[Entries with scene source code]
|---|

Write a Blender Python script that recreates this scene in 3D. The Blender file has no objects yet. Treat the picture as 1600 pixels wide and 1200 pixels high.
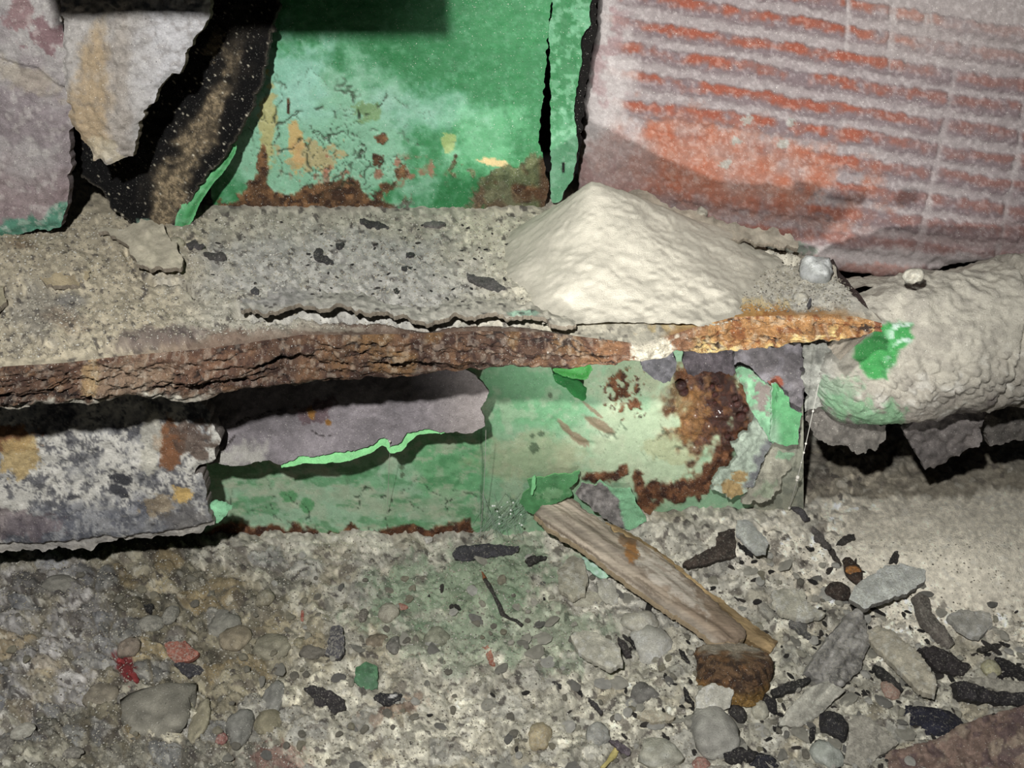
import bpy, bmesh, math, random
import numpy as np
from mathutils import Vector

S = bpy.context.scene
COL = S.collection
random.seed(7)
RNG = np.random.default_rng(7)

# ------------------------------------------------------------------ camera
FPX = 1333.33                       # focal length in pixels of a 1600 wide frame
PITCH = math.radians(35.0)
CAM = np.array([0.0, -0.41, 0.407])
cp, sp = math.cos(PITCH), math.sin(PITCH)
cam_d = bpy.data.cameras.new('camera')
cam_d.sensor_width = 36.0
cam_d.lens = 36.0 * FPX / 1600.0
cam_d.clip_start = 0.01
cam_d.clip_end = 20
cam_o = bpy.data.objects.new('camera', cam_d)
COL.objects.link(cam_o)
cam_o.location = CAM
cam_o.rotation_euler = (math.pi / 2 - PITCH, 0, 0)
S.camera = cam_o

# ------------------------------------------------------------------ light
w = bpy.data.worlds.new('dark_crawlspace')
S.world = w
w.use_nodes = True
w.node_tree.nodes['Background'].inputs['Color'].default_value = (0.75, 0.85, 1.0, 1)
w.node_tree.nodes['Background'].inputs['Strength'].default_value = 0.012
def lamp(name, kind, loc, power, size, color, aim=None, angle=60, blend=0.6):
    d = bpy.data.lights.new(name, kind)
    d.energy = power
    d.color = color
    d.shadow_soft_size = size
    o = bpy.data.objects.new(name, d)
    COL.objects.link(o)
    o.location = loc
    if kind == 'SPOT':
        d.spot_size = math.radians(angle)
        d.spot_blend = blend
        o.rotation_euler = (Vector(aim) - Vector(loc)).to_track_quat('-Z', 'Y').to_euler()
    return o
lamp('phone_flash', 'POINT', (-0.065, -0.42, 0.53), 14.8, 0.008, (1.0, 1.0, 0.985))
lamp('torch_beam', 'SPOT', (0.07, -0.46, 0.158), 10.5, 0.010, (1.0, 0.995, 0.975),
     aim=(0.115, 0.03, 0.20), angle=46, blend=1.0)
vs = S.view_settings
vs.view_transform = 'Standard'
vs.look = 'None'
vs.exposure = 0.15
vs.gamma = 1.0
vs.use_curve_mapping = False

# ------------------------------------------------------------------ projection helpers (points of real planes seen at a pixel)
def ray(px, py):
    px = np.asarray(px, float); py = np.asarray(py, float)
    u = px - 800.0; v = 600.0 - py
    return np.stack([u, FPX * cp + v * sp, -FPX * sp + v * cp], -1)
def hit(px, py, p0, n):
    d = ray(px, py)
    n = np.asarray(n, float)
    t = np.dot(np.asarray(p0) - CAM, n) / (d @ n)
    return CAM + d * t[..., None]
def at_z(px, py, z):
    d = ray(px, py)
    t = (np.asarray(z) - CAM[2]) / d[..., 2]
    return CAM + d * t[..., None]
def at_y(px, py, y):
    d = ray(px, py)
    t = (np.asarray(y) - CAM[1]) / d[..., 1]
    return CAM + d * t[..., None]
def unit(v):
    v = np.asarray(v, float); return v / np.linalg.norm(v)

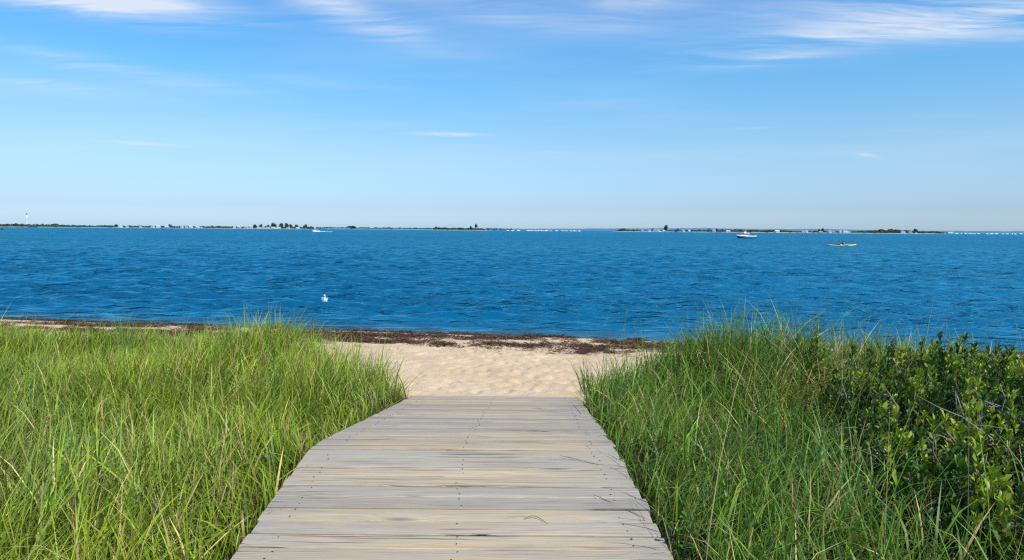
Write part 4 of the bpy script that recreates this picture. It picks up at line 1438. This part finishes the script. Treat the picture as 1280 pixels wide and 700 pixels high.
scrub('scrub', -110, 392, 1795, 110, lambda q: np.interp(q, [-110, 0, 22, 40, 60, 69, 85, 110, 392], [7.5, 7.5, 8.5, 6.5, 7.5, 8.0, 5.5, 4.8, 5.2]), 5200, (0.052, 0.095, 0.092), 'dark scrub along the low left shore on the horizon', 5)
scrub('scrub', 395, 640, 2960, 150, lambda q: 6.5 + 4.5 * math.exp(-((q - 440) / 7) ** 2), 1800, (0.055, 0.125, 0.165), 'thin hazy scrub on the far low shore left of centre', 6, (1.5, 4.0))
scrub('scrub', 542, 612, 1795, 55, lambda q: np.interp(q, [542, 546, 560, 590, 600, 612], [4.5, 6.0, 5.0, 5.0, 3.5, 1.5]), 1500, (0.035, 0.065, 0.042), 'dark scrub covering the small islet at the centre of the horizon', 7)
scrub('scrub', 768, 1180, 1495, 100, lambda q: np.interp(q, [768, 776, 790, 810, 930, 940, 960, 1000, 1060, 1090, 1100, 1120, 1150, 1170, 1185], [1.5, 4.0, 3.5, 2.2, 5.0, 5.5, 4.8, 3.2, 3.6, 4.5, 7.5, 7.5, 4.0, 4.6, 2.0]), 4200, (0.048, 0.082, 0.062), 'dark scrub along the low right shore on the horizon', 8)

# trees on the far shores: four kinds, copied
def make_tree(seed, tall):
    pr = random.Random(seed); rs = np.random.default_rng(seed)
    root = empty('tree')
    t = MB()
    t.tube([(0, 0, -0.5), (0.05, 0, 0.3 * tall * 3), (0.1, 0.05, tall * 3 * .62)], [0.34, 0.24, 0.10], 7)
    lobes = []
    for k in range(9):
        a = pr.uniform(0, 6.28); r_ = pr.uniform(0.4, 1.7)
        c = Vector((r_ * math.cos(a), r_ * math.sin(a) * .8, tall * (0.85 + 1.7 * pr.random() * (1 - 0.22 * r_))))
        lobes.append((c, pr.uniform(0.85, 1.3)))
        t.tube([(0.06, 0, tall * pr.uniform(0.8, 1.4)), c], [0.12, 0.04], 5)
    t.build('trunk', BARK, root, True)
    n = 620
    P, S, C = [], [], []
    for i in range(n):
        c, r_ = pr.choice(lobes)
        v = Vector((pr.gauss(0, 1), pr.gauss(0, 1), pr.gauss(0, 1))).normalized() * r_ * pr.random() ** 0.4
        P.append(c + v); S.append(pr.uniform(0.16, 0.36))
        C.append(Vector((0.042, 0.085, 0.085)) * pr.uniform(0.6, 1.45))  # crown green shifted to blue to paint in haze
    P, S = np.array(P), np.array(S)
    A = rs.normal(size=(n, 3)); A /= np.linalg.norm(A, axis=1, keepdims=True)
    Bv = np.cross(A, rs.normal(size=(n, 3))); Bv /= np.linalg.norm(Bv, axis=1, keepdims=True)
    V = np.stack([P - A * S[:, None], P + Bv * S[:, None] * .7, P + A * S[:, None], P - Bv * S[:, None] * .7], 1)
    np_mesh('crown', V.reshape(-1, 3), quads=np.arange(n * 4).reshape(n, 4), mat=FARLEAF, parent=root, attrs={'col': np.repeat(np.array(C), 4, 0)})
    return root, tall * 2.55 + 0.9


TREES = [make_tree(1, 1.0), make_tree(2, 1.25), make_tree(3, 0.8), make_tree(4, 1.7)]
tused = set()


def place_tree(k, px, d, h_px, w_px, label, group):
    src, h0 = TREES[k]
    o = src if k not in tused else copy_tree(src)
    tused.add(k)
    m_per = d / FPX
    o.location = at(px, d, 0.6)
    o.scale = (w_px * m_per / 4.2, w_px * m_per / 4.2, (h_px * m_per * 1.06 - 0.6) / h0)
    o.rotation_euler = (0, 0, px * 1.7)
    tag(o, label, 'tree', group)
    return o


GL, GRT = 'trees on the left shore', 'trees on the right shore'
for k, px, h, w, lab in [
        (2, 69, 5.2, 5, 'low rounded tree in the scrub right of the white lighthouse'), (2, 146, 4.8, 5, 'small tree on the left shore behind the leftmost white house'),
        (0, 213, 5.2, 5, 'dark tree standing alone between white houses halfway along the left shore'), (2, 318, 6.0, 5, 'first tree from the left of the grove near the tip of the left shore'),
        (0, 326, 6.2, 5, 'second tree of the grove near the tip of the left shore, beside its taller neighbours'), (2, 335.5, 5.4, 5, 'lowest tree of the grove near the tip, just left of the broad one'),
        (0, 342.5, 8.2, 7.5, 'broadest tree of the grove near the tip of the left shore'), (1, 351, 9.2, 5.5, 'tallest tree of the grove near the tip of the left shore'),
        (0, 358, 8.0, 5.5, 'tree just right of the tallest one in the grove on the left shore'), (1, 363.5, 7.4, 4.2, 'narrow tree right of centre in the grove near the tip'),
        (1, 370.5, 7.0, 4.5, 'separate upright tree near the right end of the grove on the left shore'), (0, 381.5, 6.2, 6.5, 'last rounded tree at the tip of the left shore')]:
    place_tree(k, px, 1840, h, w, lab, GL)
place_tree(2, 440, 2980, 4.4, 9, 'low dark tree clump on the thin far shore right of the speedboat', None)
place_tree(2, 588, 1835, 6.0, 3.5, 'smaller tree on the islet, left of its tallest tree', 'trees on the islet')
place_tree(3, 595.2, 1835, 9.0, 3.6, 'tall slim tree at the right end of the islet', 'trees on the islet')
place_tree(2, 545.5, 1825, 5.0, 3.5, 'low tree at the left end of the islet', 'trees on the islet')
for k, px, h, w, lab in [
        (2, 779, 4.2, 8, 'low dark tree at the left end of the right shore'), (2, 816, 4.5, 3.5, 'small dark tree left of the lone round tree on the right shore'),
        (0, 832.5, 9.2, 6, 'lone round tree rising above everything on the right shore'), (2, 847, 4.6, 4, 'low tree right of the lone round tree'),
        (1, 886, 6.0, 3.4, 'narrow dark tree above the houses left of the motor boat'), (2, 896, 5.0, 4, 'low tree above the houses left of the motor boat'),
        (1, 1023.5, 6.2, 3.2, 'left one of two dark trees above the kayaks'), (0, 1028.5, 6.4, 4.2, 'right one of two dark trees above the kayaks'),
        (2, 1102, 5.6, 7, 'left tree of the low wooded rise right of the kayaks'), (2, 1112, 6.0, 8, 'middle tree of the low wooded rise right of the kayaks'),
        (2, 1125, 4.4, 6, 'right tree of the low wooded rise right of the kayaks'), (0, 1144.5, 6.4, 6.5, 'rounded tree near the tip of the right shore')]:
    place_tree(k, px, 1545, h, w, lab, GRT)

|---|

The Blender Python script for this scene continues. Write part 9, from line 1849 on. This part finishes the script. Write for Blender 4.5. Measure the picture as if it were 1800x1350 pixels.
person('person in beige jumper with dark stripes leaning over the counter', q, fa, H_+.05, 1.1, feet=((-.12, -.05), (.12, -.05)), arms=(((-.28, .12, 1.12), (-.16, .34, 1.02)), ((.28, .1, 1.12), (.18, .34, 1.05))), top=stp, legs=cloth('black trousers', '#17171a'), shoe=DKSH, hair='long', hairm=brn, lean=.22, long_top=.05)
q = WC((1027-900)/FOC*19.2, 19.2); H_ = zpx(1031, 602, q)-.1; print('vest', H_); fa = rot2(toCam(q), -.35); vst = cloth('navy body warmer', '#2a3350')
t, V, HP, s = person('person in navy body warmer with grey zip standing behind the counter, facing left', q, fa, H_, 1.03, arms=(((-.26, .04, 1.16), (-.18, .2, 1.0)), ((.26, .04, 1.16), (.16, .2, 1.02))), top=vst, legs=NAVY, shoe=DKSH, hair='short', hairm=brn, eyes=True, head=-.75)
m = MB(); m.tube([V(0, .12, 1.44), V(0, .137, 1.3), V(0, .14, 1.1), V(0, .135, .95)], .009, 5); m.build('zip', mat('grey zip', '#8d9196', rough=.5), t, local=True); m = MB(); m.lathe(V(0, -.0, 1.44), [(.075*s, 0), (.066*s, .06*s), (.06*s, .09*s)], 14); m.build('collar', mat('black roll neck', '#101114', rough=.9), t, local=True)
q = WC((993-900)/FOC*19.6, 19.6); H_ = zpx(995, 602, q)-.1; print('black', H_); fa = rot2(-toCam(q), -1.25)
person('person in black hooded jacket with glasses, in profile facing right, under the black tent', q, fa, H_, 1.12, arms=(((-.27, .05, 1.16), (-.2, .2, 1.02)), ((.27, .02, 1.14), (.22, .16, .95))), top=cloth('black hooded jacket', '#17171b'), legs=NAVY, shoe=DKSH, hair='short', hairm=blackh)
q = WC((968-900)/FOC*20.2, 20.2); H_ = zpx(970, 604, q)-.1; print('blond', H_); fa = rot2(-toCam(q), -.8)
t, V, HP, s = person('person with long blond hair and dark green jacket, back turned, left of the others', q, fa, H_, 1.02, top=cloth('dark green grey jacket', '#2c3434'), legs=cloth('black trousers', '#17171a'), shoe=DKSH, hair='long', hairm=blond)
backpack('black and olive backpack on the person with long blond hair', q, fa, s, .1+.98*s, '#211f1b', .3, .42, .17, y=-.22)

|---|

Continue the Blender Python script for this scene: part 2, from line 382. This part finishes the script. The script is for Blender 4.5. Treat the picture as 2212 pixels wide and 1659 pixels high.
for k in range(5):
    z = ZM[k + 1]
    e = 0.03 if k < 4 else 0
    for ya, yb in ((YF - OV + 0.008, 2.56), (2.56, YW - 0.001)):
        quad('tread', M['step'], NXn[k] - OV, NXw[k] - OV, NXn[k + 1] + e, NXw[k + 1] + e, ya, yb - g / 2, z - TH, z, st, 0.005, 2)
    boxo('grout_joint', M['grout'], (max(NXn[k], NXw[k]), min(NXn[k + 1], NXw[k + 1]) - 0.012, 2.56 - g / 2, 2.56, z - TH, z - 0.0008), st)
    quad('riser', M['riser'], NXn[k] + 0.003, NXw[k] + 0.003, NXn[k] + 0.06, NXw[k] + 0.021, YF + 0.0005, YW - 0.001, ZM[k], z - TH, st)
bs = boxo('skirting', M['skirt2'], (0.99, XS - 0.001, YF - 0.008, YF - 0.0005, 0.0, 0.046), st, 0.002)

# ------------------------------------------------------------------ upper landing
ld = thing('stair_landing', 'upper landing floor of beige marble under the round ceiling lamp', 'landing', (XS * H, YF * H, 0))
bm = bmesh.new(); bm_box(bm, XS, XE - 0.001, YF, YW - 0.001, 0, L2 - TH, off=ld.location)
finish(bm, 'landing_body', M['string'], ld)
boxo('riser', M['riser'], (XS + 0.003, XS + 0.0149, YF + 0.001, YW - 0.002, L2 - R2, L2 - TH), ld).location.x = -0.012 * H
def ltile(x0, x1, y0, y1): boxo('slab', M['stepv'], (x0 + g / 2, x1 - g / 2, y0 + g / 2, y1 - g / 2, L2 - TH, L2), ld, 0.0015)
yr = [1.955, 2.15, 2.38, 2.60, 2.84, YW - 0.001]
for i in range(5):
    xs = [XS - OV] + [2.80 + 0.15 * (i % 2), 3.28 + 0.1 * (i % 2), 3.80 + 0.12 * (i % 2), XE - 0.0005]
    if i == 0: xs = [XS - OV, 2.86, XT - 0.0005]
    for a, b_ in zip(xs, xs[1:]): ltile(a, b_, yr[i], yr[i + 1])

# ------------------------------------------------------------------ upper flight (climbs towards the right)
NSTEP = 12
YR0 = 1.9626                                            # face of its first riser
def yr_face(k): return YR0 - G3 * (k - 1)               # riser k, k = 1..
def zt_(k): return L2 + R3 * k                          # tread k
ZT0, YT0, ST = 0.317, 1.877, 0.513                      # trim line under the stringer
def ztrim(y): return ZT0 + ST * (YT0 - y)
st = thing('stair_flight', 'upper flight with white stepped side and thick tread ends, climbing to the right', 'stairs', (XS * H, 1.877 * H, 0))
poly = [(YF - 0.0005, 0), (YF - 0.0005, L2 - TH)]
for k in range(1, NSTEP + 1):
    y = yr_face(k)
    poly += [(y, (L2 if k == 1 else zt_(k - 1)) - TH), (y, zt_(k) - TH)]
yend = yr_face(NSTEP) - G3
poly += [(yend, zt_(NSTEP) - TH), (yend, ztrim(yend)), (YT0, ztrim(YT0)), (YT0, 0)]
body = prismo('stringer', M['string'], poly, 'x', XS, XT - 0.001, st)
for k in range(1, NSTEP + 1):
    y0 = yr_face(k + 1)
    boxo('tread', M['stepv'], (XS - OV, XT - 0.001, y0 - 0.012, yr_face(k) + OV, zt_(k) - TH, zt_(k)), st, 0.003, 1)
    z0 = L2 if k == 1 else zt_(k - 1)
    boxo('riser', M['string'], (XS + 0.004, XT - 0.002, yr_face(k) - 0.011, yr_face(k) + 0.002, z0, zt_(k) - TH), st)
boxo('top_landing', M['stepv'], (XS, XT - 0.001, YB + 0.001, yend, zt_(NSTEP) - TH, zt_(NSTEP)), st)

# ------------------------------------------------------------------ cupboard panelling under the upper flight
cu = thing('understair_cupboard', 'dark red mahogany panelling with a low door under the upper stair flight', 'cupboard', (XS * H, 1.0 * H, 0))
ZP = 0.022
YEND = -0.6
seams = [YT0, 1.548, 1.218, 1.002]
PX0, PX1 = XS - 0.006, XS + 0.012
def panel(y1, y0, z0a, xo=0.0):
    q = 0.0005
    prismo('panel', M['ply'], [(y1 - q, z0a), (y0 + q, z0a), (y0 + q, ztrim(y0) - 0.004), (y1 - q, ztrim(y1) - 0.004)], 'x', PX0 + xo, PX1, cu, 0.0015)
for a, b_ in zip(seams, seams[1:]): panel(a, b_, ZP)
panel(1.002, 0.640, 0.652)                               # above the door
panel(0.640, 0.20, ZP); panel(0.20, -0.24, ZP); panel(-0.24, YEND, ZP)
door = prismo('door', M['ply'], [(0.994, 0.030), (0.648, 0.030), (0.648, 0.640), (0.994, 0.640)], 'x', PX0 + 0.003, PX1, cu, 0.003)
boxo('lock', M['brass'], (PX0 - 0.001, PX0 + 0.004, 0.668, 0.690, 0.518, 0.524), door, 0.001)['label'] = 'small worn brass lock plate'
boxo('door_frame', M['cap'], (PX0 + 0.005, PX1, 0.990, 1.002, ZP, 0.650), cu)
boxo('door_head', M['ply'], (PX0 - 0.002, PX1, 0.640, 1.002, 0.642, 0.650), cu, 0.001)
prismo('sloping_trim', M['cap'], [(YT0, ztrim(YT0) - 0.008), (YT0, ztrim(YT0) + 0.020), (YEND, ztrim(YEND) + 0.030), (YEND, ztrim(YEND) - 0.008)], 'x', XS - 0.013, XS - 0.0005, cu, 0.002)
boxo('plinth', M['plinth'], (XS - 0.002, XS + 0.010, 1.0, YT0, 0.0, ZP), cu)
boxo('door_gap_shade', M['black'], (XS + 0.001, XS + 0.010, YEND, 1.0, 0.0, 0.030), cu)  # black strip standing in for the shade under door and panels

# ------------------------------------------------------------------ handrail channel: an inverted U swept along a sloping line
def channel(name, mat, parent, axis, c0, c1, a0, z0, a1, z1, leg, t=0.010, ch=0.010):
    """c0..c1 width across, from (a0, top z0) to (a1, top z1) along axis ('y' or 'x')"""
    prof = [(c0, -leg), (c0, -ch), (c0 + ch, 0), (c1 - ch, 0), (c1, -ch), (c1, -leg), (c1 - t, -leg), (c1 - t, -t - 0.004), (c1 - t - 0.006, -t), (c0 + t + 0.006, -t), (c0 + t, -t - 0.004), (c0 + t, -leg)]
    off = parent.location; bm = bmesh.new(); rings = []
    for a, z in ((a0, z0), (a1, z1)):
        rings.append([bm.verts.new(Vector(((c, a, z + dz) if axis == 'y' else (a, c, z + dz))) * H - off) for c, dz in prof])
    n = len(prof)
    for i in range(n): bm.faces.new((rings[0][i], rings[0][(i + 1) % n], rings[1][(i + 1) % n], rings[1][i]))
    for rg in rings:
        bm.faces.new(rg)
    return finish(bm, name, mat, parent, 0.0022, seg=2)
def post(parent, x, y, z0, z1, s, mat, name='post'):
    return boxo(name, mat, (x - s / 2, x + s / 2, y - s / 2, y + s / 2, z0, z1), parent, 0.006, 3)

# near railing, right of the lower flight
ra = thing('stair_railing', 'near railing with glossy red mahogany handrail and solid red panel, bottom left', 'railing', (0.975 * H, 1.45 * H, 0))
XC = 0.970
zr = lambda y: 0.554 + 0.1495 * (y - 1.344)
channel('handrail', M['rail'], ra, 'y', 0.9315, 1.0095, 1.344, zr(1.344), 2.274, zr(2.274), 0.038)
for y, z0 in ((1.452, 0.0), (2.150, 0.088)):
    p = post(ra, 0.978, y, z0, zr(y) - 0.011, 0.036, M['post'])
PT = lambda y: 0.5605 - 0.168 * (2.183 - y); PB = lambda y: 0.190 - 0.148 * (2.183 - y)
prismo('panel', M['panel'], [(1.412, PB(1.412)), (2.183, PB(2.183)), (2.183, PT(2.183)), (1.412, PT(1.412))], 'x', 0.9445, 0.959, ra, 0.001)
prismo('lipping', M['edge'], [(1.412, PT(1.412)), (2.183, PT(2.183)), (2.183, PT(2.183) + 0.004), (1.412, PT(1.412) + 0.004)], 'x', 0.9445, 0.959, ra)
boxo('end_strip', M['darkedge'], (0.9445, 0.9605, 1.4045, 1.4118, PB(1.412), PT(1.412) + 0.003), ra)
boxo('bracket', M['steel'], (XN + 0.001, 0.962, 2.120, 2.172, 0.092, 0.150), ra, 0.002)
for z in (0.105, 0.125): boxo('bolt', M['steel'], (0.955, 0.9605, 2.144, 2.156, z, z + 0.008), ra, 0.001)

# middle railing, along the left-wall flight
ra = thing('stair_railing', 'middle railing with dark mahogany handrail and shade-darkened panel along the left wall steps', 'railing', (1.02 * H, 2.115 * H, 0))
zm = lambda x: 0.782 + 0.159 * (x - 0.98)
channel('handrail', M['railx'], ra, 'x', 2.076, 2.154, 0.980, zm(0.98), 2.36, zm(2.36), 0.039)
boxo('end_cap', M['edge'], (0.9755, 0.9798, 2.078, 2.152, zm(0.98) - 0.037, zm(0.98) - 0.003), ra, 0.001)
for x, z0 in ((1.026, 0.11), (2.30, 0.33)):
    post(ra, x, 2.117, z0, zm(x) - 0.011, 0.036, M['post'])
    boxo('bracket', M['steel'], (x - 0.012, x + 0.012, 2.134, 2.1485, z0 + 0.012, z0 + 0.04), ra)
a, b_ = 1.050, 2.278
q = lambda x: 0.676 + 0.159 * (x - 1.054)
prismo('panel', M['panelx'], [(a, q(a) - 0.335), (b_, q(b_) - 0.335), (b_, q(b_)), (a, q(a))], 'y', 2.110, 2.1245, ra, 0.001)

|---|

SET EXERCISE: Output exactly the lines of the material above from the one containing "Write part 4" up to and including the one containing "scrub('scrub', -110, 392, 1795, 110, lambda".

ANSWER:
Write part 4 of the bpy script that recreates this picture. It picks up at line 1438. This part finishes the script. Treat the picture as 1280 pixels wide and 700 pixels high.
scrub('scrub', -110, 392, 1795, 110, lambda q: np.interp(q, [-110, 0, 22, 40, 60, 69, 85, 110, 392], [7.5, 7.5, 8.5, 6.5, 7.5, 8.0, 5.5, 4.8, 5.2]), 5200, (0.052, 0.095, 0.092), 'dark scrub along the low left shore on the horizon', 5)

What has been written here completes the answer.